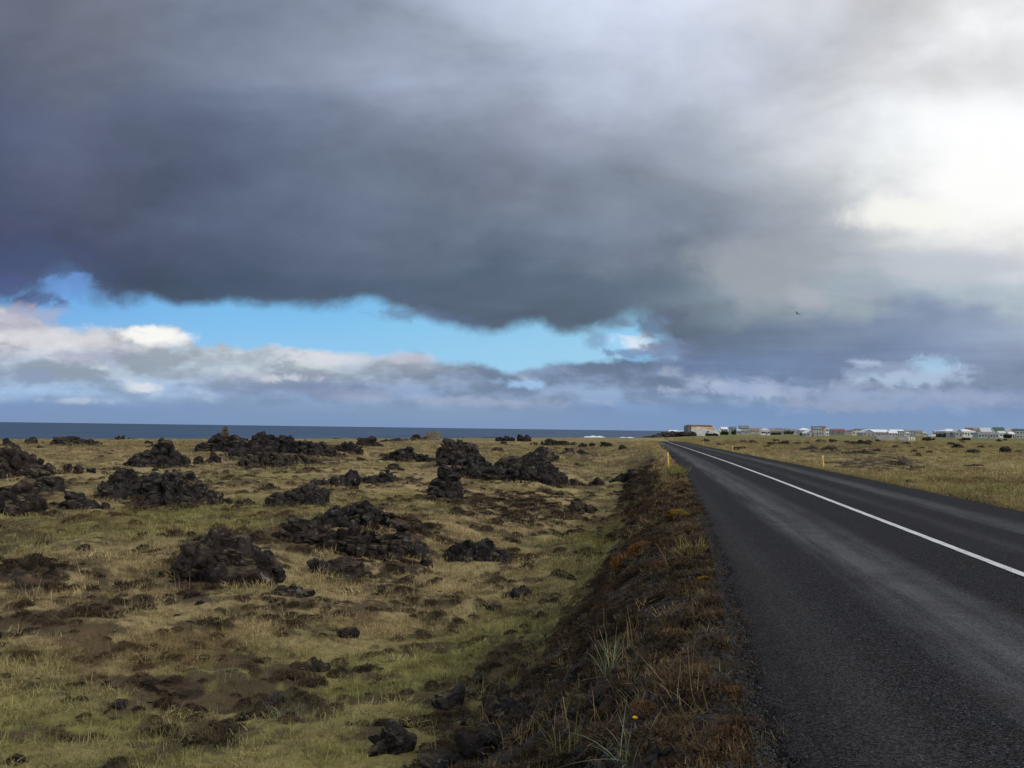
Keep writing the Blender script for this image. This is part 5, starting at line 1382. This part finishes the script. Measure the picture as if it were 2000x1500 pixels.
tuft_at(1325, 925, 260, .45, .40, .016, .8, m_yg, 4, 'yellow green grass on the verge just below the nearest left marker post')
tuft_at(1120, 1480, 40, .16, .26, .005, .6, m_yg, 5, 'thin green grass on the lower bank beside the bottom border')
tuft_at(1010, 1470, 16, .2, .34, .004, .4, m_dry, 6, 'few dry bent stalks at the foot of the bank')
tuft_at(1085, 1450, 12, .12, .32, .004, .5, m_dry, 7, 'dry straw stalks between the two blue green tufts')
tuft_at(1330, 1390, 16, .16, .26, .004, .6, m_dry, 8, 'dry straw stalks on the bank near the asphalt, lower right')
tuft_at(1250, 1385, 26, .12, .16, .005, .8, m_dry, 9, 'short dry tuft right of the sprawling blue green tuft')
tuft_at(1420, 1330, 20, .12, .13, .004, .8, m_yg, 10, 'small sparse tuft at the asphalt edge above the lowest moss cushions')
for i, (px, py) in enumerate(((170, 1390), (260, 1420), (420, 1330), (560, 1450), (660, 1430), (330, 1440), (120, 1380), (500, 1270), (700, 1290), (390, 1290), (560, 1410), (610, 1470), (60, 1440), (300, 1300))):
    tuft_at(px, py, 40, .22, .24, .006, 1.0, m_yg if i % 2 else m_lyme, 30 + i, 'sprawling green tuft in the near grass of the left field', 'grass_tuft', .6, 'grass tuft', 'sprawling tufts in the near grass')
def cushion(px, py, R, Hh, m, seed, label, leaf=.012, n=2600, sx=1.0):
    P = ground(px, py); me = heath_mesh('moss_cushion', seed, n, R, Hh, m, leaf)
    o = obj('moss_cushion', me, loc=(P[0], P[1], hz(P[0], P[1]) - .01)); o.rotation_euler = (0, R_(-16), R_(seed * 37)); o.scale = (sx, 1, 1); tag(o, label, 'moss')
cushion(1255, 1075, .30, .13, m_rust, 1, 'large rust brown cushion of moss in the middle of the bank', n=5200)
cushion(1225, 1100, .30, .10, m_rust, 2, 'lower rust brown cushion touching the large one', n=4200)
cushion(1178, 1065, .24, .09, m_gold, 3, 'golden brown cushion left of the large rust brown one', n=3000)
cushion(1150, 1085, .18, .08, m_rust, 4, 'small orange cushion low on the bank left of the golden one')
cushion(1332, 1007, .26, .10, m_gold, 5, 'golden cushion high on the bank beside the asphalt', n=3600)
cushion(1318, 1012, .18, .08, m_rust, 6, 'orange cushion touching the golden one beside the asphalt')
cushion(1382, 1103, .07, .04, m_gold, 7, 'small yellow cushion under the bright yellow green tuft', n=1200)
cushion(1374, 1134, .07, .04, m_gold, 8, 'small bright yellow cushion at the asphalt edge', n=1200)
cushion(1410, 1205, .15, .05, m_pale, 9, 'flat reddish brown cushion reaching over the asphalt', n=2400, sx=1.4)
cushion(1380, 1210, .12, .06, m_pale, 10, 'pale brown cushion left of the flat reddish one', n=1800)
cushion(1440, 1365, .12, .06, m_pale, 11, 'pale brown cushion at the asphalt edge, third from the bottom', n=2000, leaf=.009)
cushion(1370, 1320, .12, .06, m_pale, 12, 'tawny cushion on the bank right of the blue green tuft', n=2000, leaf=.009)
cushion(1505, 1445, .09, .05, m_pale, 13, 'tawny cushion furthest out on the asphalt near the bottom border', n=2000, leaf=.007)
cushion(1480, 1430, .09, .05, m_gold, 14, 'yellow brown cushion left of the furthest tawny one', n=2000, leaf=.007)
cushion(1270, 1400, .13, .07, m_pale, 15, 'tawny cushion above the yellow flower', n=2400, leaf=.008)
cushion(1325, 1245, .15, .07, m_pale, 16, 'brown cushion in the middle of the near bank', n=2400, leaf=.010)
m_petal = flat_mat('yellow_petal', (.78, .52, .02), .7, .1, 60, .1); m_stem = flat_mat('flower_stem', (.08, .12, .04), .8, .2, 40, .1)
P = ground(1236, 1450); e = bpy.data.objects.new('flower', None); link(e); e.location = (P[0], P[1], hz(P[0], P[1])); tag(e, 'single yellow flower head in the blue green tuft near the bottom border', 'flower')
B = Blades(3); B.blade(0, 0, 0, .4, .05, .13, .006, .15, 5); obj('stem', B.mesh('stem', m_stem), e)
B = Blades(4)
for i in range(26): B.blade(.012, .006, .125, i * .61, .5 + .5 * (i % 3) / 2, .024, .009, .5, 3)
obj('flower_head', B.mesh('flower_head', m_petal), e)
print('objects', len(bpy.data.objects))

────────────────────

[WHAT IS EXPECTED]
Reproduce the full listing faithfully, but do not carry over any pictures.

[SOLUTION TO THE PROBLEM]
Keep writing the Blender script for this image. This is part 5, starting at line 1382. This part finishes the script. Measure the picture as if it were 2000x1500 pixels.
tuft_at(1325, 925, 260, .45, .40, .016, .8, m_yg, 4, 'yellow green grass on the verge just below the nearest left marker post')
tuft_at(1120, 1480, 40, .16, .26, .005, .6, m_yg, 5, 'thin green grass on the lower bank beside the bottom border')
tuft_at(1010, 1470, 16, .2, .34, .004, .4, m_dry, 6, 'few dry bent stalks at the foot of the bank')
tuft_at(1085, 1450, 12, .12, .32, .004, .5, m_dry, 7, 'dry straw stalks between the two blue green tufts')
tuft_at(1330, 1390, 16, .16, .26, .004, .6, m_dry, 8, 'dry straw stalks on the bank near the asphalt, lower right')
tuft_at(1250, 1385, 26, .12, .16, .005, .8, m_dry, 9, 'short dry tuft right of the sprawling blue green tuft')
tuft_at(1420, 1330, 20, .12, .13, .004, .8, m_yg, 10, 'small sparse tuft at the asphalt edge above the lowest moss cushions')
for i, (px, py) in enumerate(((170, 1390), (260, 1420), (420, 1330), (560, 1450), (660, 1430), (330, 1440), (120, 1380), (500, 1270), (700, 1290), (390, 1290), (560, 1410), (610, 1470), (60, 1440), (300, 1300))):
    tuft_at(px, py, 40, .22, .24, .006, 1.0, m_yg if i % 2 else m_lyme, 30 + i, 'sprawling green tuft in the near grass of the left field', 'grass_tuft', .6, 'grass tuft', 'sprawling tufts in the near grass')
def cushion(px, py, R, Hh, m, seed, label, leaf=.012, n=2600, sx=1.0):
    P = ground(px, py); me = heath_mesh('moss_cushion', seed, n, R, Hh, m, leaf)
    o = obj('moss_cushion', me, loc=(P[0], P[1], hz(P[0], P[1]) - .01)); o.rotation_euler = (0, R_(-16), R_(seed * 37)); o.scale = (sx, 1, 1); tag(o, label, 'moss')
cushion(1255, 1075, .30, .13, m_rust, 1, 'large rust brown cushion of moss in the middle of the bank', n=5200)
cushion(1225, 1100, .30, .10, m_rust, 2, 'lower rust brown cushion touching the large one', n=4200)
cushion(1178, 1065, .24, .09, m_gold, 3, 'golden brown cushion left of the large rust brown one', n=3000)
cushion(1150, 1085, .18, .08, m_rust, 4, 'small orange cushion low on the bank left of the golden one')
cushion(1332, 1007, .26, .10, m_gold, 5, 'golden cushion high on the bank beside the asphalt', n=3600)
cushion(1318, 1012, .18, .08, m_rust, 6, 'orange cushion touching the golden one beside the asphalt')
cushion(1382, 1103, .07, .04, m_gold, 7, 'small yellow cushion under the bright yellow green tuft', n=1200)
cushion(1374, 1134, .07, .04, m_gold, 8, 'small bright yellow cushion at the asphalt edge', n=1200)
cushion(1410, 1205, .15, .05, m_pale, 9, 'flat reddish brown cushion reaching over the asphalt', n=2400, sx=1.4)
cushion(1380, 1210, .12, .06, m_pale, 10, 'pale brown cushion left of the flat reddish one', n=1800)
cushion(1440, 1365, .12, .06, m_pale, 11, 'pale brown cushion at the asphalt edge, third from the bottom', n=2000, leaf=.009)
cushion(1370, 1320, .12, .06, m_pale, 12, 'tawny cushion on the bank right of the blue green tuft', n=2000, leaf=.009)
cushion(1505, 1445, .09, .05, m_pale, 13, 'tawny cushion furthest out on the asphalt near the bottom border', n=2000, leaf=.007)
cushion(1480, 1430, .09, .05, m_gold, 14, 'yellow brown cushion left of the furthest tawny one', n=2000, leaf=.007)
cushion(1270, 1400, .13, .07, m_pale, 15, 'tawny cushion above the yellow flower', n=2400, leaf=.008)
cushion(1325, 1245, .15, .07, m_pale, 16, 'brown cushion in the middle of the near bank', n=2400, leaf=.010)
m_petal = flat_mat('yellow_petal', (.78, .52, .02), .7, .1, 60, .1); m_stem = flat_mat('flower_stem', (.08, .12, .04), .8, .2, 40, .1)
P = ground(1236, 1450); e = bpy.data.objects.new('flower', None); link(e); e.location = (P[0], P[1], hz(P[0], P[1])); tag(e, 'single yellow flower head in the blue green tuft near the bottom border', 'flower')
B = Blades(3); B.blade(0, 0, 0, .4, .05, .13, .006, .15, 5); obj('stem', B.mesh('stem', m_stem), e)
B = Blades(4)
for i in range(26): B.blade(.012, .006, .125, i * .61, .5 + .5 * (i % 3) / 2, .024, .009, .5, 3)
obj('flower_head', B.mesh('flower_head', m_petal), e)
print('objects', len(bpy.data.objects))